» **YOUR INSTRUCTIONS**
Exactly repeat the material, dropping every picture from the copy.

===

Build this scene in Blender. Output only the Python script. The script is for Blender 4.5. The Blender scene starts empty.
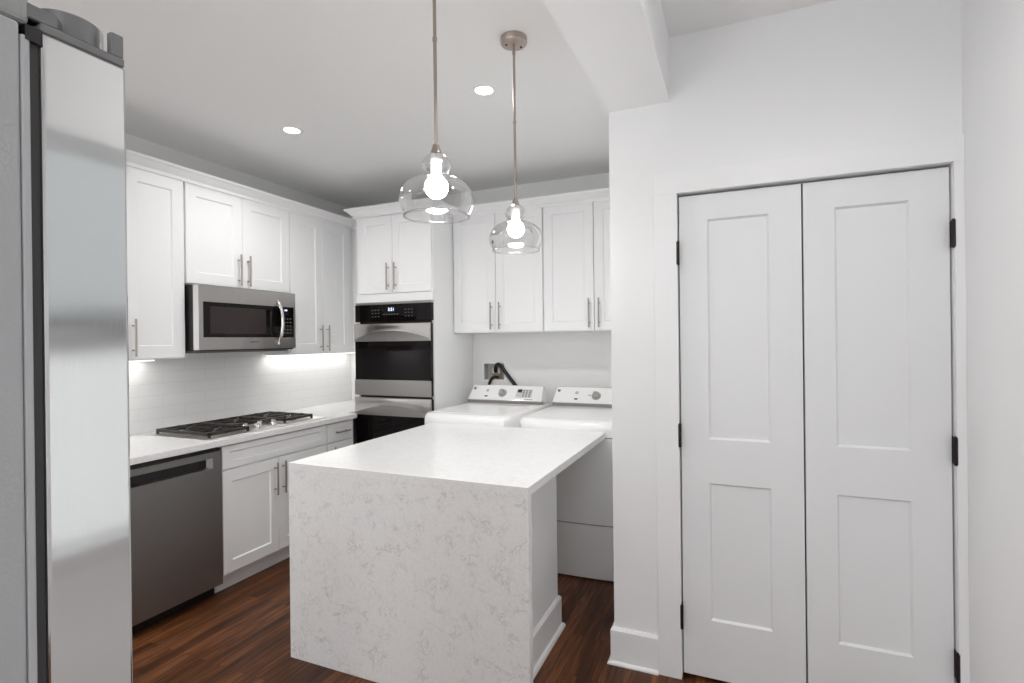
import bpy, bmesh, math, random
from mathutils import Vector, Matrix
random.seed(7)
S = bpy.context.scene
COL = S.collection
PI = math.pi
# ------------------------------------------------------------------ camera
CAM = Vector((0, 0, 1.475))
a, b, c = math.radians(23.0988), math.radians(-.0834), math.radians(-.6608)
fw = Vector((-math.sin(a)*math.cos(b), math.cos(a)*math.cos(b), math.sin(b)))
rt0 = Vector((math.cos(a), math.sin(a), 0)); up0 = rt0.cross(fw)
rt = rt0*math.cos(c)+up0*math.sin(c); up = -rt0*math.sin(c)+up0*math.cos(c)
cd = bpy.data.cameras.new('camera'); cam = bpy.data.objects.new('camera', cd); COL.objects.link(cam)
cd.sensor_width = 36; cd.lens = 529.112/1024*36; cd.clip_start = .02; cd.clip_end = 200
m = Matrix((rt, up, -fw)).transposed().to_4x4(); m.translation = CAM
cam.matrix_world = m
S.camera = cam
# ------------------------------------------------------------------ world, exposure
W = bpy.data.worlds.new('sky'); S.world = W; W.use_nodes = True
bg = W.node_tree.nodes['Background']; bg.inputs[0].default_value = (.94, .97, 1, 1); bg.inputs[1].default_value = 4.4
S.view_settings.view_transform = 'Standard'; S.view_settings.look = 'None'
S.view_settings.gamma = 1; S.view_settings.use_curve_mapping = False
S.view_settings.exposure = 0.10
try:
    S.cycles.max_bounces = 14; S.cycles.diffuse_bounces = 8; S.cycles.transparent_max_bounces = 16
    S.cycles.sample_clamp_indirect = 8
except Exception: pass
CZ = 2.789

def lamp(name, kind, loc, energy, color=(1, 1, 1), rot=(0, 0, 0), **kw):
    d = bpy.data.lights.new(name, kind); d.energy = energy; d.color = color
    for k, v in kw.items(): setattr(d, k, v)
    o = bpy.data.objects.new(name, d); o.location = loc; o.rotation_euler = rot; COL.objects.link(o)
    return o
# daylight through the side window and the added back windows: portals in the window openings, the sky behind them
WIN_R = (.45, 1.35, .85, 2.13)          # y0,y1,z0,z1 in the right wall
WIN_FILL = [(-3.2, -1.6, .35, 2.45), (-1.3, .35, .35, 2.45)]   # x0,x1,z0,z1, unseen windows added behind the camera for soft frontal light
YB = -3.0
def portal(loc, rot, sx, sy):
    o = lamp('window_portal', 'AREA', loc, 1, rot=rot, shape='RECTANGLE', size=sx, size_y=sy)
    o.data.cycles.is_portal = True
portal((.755+.05, .9, 1.49), (0, PI/2, 0), 1.28, .9)
for x0, x1, z0, z1 in WIN_FILL: portal(((x0+x1)/2, YB-.05, (z0+z1)/2), (PI/2, 0, 0), x1-x0, z1-z0)

# ------------------------------------------------------------------ materials
def mat(name, col, rough=.5, metal=0, spec=.5, **kw):
    M = bpy.data.materials.new(name); M.use_nodes = True
    p = M.node_tree.nodes['Principled BSDF']
    p.inputs['Base Color'].default_value = (*col, 1); p.inputs['Roughness'].default_value = rough
    p.inputs['Metallic'].default_value = metal; p.inputs['Specular IOR Level'].default_value = spec
    for k, v in kw.items(): p.inputs[k.replace('_', ' ')].default_value = v
    return M
def nt(M): return M.node_tree, M.node_tree.nodes, M.node_tree.links, M.node_tree.nodes['Principled BSDF']
def coords(M, scale=(1, 1, 1), rot=(0, 0, 0), src='Object'):
    t, n, l, p = nt(M)
    tc = n.new('ShaderNodeTexCoord'); mp = n.new('ShaderNodeMapping')
    mp.inputs['Scale'].default_value = scale; mp.inputs['Rotation'].default_value = rot
    l.new(tc.outputs[src], mp.inputs[0]); return mp.outputs[0]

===

» **FINISHED EXERCISE**
Build this scene in Blender. Output only the Python script. The script is for Blender 4.5. The Blender scene starts empty.
import bpy, bmesh, math, random
from mathutils import Vector, Matrix
random.seed(7)
S = bpy.context.scene
COL = S.collection
PI = math.pi
# ------------------------------------------------------------------ camera
CAM = Vector((0, 0, 1.475))
a, b, c = math.radians(23.0988), math.radians(-.0834), math.radians(-.6608)
fw = Vector((-math.sin(a)*math.cos(b), math.cos(a)*math.cos(b), math.sin(b)))
rt0 = Vector((math.cos(a), math.sin(a), 0)); up0 = rt0.cross(fw)
rt = rt0*math.cos(c)+up0*math.sin(c); up = -rt0*math.sin(c)+up0*math.cos(c)
cd = bpy.data.cameras.new('camera'); cam = bpy.data.objects.new('camera', cd); COL.objects.link(cam)
cd.sensor_width = 36; cd.lens = 529.112/1024*36; cd.clip_start = .02; cd.clip_end = 200
m = Matrix((rt, up, -fw)).transposed().to_4x4(); m.translation = CAM
cam.matrix_world = m
S.camera = cam
# ------------------------------------------------------------------ world, exposure
W = bpy.data.worlds.new('sky'); S.world = W; W.use_nodes = True
bg = W.node_tree.nodes['Background']; bg.inputs[0].default_value = (.94, .97, 1, 1); bg.inputs[1].default_value = 4.4
S.view_settings.view_transform = 'Standard'; S.view_settings.look = 'None'
S.view_settings.gamma = 1; S.view_settings.use_curve_mapping = False
S.view_settings.exposure = 0.10
try:
    S.cycles.max_bounces = 14; S.cycles.diffuse_bounces = 8; S.cycles.transparent_max_bounces = 16
    S.cycles.sample_clamp_indirect = 8
except Exception: pass
CZ = 2.789

def lamp(name, kind, loc, energy, color=(1, 1, 1), rot=(0, 0, 0), **kw):
    d = bpy.data.lights.new(name, kind); d.energy = energy; d.color = color
    for k, v in kw.items(): setattr(d, k, v)
    o = bpy.data.objects.new(name, d); o.location = loc; o.rotation_euler = rot; COL.objects.link(o)
    return o
# daylight through the side window and the added back windows: portals in the window openings, the sky behind them
WIN_R = (.45, 1.35, .85, 2.13)          # y0,y1,z0,z1 in the right wall
WIN_FILL = [(-3.2, -1.6, .35, 2.45), (-1.3, .35, .35, 2.45)]   # x0,x1,z0,z1, unseen windows added behind the camera for soft frontal light
YB = -3.0
def portal(loc, rot, sx, sy):
    o = lamp('window_portal', 'AREA', loc, 1, rot=rot, shape='RECTANGLE', size=sx, size_y=sy)
    o.data.cycles.is_portal = True
portal((.755+.05, .9, 1.49), (0, PI/2, 0), 1.28, .9)
for x0, x1, z0, z1 in WIN_FILL: portal(((x0+x1)/2, YB-.05, (z0+z1)/2), (PI/2, 0, 0), x1-x0, z1-z0)

# ------------------------------------------------------------------ materials
def mat(name, col, rough=.5, metal=0, spec=.5, **kw):
    M = bpy.data.materials.new(name); M.use_nodes = True
    p = M.node_tree.nodes['Principled BSDF']
    p.inputs['Base Color'].default_value = (*col, 1); p.inputs['Roughness'].default_value = rough
    p.inputs['Metallic'].default_value = metal; p.inputs['Specular IOR Level'].default_value = spec
    for k, v in kw.items(): p.inputs[k.replace('_', ' ')].default_value = v
    return M
def nt(M): return M.node_tree, M.node_tree.nodes, M.node_tree.links, M.node_tree.nodes['Principled BSDF']
def coords(M, scale=(1, 1, 1), rot=(0, 0, 0), src='Object'):
    t, n, l, p = nt(M)
    tc = n.new('ShaderNodeTexCoord'); mp = n.new('ShaderNodeMapping')
    mp.inputs['Scale'].default_value = scale; mp.inputs['Rotation'].default_value = rot
    l.new(tc.outputs[src], mp.inputs[0]); return mp.outputs[0]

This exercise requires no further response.